Paper detail

Multiparty quantum protocols for assisted entanglement distillation

Quantum information theory is a multidisciplinary field whose objective is to understand what happens when information is stored in the state of a quantum system. Quantum mechanics provides us with a new resource, called quantum entanglement, which can be exploited to achieve novel tasks such as teleportation and superdense coding. Current technologies allow the transmission of entangled photon pairs across distances up to roughly 100 kilometers. For longer distances, noise arising from various sources degrade the transmission of entanglement to the point that it becomes impossible to use the entanglement as a resource for future tasks. A strategy for dealing with this difficulty is to employ quantum repeaters, stations intermediate between the sender and receiver which participate in the process of entanglement distillation, thereby improving on what the sender and receiver could do on their own. In this work, we study entanglement distillation between two recipients sharing a mixed state and with the help of repeater stations. We extend the notion of entanglement of assistance to arbitrary states and give a protocol for extracting pure entanglement.

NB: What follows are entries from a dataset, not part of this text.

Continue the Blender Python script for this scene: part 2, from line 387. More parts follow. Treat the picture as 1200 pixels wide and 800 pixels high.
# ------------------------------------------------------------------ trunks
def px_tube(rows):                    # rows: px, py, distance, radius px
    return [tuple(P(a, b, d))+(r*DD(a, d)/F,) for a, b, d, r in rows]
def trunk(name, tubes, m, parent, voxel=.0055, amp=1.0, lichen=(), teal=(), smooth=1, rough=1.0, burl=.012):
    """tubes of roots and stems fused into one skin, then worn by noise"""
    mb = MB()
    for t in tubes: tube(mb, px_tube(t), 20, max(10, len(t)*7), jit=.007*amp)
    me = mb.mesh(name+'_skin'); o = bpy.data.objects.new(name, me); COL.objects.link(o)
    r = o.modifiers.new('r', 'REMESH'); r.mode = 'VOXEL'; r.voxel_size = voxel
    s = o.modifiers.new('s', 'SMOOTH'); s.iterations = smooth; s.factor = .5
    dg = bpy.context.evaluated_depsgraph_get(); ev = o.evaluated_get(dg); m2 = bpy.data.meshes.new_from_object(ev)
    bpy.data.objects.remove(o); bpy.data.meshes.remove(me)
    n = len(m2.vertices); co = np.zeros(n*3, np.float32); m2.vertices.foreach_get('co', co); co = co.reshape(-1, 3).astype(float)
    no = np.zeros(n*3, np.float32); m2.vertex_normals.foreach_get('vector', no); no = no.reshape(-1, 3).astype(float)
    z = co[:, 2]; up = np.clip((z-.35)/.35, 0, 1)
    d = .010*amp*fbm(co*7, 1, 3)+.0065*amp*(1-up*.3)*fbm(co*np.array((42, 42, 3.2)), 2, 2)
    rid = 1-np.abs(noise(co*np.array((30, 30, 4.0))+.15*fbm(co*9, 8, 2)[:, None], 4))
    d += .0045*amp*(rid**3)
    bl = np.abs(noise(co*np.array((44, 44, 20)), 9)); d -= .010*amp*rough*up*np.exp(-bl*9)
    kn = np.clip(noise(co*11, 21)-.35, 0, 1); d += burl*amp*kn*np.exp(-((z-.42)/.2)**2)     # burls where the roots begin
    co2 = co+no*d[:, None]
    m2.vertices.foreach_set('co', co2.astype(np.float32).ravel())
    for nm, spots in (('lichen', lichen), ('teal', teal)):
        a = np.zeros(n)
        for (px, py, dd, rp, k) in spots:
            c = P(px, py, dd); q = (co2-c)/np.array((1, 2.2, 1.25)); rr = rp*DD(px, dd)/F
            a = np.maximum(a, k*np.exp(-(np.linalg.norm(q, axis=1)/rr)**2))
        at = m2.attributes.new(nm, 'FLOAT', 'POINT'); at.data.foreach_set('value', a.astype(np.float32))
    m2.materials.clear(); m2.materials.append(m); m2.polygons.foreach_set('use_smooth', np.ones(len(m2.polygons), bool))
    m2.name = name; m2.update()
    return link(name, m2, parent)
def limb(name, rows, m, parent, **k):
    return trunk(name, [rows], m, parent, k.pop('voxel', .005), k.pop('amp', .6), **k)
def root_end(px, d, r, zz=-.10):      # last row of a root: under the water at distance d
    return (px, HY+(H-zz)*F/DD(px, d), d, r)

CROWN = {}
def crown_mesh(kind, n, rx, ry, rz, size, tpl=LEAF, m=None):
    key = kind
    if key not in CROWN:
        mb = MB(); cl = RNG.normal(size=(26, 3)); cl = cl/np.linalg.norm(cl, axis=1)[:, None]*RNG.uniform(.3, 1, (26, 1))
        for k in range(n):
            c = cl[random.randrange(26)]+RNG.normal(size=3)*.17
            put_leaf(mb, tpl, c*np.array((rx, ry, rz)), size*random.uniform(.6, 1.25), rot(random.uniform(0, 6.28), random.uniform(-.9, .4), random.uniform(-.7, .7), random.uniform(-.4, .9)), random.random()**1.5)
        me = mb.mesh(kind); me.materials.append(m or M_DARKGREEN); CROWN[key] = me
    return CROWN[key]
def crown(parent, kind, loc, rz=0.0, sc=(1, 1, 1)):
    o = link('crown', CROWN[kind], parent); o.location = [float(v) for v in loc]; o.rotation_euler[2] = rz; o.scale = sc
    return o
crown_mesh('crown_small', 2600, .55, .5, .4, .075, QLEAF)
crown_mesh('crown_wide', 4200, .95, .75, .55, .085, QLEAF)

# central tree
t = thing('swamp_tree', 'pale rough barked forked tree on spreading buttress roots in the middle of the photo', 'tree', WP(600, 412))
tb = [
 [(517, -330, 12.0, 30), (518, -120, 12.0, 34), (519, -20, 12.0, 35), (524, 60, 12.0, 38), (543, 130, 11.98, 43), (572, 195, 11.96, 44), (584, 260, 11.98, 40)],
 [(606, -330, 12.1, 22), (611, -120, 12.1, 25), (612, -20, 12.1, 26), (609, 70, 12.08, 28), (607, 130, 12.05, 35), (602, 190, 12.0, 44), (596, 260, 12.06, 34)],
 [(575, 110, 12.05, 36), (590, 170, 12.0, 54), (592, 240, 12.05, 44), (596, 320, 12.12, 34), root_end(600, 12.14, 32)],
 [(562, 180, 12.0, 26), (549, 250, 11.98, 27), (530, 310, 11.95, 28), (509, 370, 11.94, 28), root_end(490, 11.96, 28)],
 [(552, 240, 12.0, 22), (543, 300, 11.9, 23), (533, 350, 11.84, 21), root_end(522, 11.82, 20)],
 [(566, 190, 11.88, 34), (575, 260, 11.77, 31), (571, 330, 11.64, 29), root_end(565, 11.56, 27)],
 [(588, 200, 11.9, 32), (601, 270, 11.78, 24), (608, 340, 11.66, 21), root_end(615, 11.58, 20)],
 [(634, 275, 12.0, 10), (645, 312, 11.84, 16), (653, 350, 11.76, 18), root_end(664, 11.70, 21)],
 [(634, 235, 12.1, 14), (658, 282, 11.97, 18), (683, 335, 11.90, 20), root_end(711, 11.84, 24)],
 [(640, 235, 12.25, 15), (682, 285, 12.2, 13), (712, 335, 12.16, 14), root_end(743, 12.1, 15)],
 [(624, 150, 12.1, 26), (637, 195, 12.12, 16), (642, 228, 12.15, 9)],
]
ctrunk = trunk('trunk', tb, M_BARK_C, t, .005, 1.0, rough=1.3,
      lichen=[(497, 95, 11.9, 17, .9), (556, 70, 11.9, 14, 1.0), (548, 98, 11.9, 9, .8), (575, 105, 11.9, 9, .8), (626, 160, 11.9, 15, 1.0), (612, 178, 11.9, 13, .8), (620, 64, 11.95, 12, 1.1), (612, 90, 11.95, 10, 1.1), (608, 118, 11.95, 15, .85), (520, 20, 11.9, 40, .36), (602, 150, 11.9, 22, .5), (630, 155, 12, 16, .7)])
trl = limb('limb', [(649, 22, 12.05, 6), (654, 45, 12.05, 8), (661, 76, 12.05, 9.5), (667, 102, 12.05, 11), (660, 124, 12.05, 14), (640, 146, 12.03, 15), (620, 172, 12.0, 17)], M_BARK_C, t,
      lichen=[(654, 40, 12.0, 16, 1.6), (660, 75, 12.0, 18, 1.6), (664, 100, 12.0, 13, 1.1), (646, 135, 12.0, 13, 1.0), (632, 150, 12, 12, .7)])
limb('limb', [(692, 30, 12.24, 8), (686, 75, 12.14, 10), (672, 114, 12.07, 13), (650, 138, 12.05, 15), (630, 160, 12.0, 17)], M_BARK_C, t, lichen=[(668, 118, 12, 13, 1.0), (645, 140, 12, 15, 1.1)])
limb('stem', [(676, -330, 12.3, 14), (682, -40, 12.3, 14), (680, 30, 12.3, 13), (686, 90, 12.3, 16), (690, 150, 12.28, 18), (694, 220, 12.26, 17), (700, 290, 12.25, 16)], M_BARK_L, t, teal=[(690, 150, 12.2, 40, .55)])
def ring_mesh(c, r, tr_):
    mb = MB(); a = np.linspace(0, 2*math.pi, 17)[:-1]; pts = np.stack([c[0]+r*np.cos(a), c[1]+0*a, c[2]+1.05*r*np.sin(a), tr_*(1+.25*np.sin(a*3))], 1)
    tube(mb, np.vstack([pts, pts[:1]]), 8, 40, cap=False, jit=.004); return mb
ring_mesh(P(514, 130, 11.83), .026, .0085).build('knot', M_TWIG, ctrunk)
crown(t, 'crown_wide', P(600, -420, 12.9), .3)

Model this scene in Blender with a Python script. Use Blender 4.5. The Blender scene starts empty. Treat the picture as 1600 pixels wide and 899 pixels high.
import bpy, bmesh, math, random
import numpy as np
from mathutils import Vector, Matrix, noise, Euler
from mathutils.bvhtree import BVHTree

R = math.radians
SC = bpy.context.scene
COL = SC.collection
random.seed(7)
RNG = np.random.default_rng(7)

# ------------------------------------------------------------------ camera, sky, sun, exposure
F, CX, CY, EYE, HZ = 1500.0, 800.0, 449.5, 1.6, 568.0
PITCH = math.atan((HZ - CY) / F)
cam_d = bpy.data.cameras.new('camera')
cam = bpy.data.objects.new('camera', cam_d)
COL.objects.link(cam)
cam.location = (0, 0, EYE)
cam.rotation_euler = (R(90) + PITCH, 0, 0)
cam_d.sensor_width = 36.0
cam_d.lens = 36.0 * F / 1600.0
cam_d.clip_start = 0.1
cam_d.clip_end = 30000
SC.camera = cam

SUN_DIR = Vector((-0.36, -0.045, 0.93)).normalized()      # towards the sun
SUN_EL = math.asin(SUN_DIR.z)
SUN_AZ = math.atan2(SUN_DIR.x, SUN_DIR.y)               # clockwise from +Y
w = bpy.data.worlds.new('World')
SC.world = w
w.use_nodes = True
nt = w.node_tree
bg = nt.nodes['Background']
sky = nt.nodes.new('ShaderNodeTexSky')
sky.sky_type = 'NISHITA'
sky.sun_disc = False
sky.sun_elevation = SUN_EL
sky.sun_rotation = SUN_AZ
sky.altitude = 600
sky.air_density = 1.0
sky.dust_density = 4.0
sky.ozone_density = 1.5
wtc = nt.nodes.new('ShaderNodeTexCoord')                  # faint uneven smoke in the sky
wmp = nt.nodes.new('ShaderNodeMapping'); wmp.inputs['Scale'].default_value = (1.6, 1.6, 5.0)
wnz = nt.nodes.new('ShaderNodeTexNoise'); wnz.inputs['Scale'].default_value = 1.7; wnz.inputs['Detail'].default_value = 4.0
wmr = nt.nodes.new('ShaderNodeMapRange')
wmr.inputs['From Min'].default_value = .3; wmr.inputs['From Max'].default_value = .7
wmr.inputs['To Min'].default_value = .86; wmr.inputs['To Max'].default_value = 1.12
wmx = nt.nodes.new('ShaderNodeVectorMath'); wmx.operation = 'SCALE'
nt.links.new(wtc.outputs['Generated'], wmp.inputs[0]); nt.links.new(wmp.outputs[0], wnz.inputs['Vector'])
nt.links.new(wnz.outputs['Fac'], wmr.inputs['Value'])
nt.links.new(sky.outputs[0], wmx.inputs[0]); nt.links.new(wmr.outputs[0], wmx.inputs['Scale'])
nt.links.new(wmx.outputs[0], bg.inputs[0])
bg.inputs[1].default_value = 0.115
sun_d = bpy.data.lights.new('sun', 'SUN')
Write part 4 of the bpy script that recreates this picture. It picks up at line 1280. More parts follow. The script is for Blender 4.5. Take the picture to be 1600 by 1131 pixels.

We also study quantum communication protocols in a more general context. We give a new protocol for the task of multiparty state merging. The previous multiparty state merging protocol required the use of time-sharing. Our protocol does not require time-sharing for distributed compression of two senders. In the one-shot regime, we achieve multiparty state merging with entanglement costs not restricted to corner points of the entanglement cost region. Our analysis of the entanglement cost is performed using (smooth) min- and max-entropies. We illustrate the benefits of our approach by looking at different examples.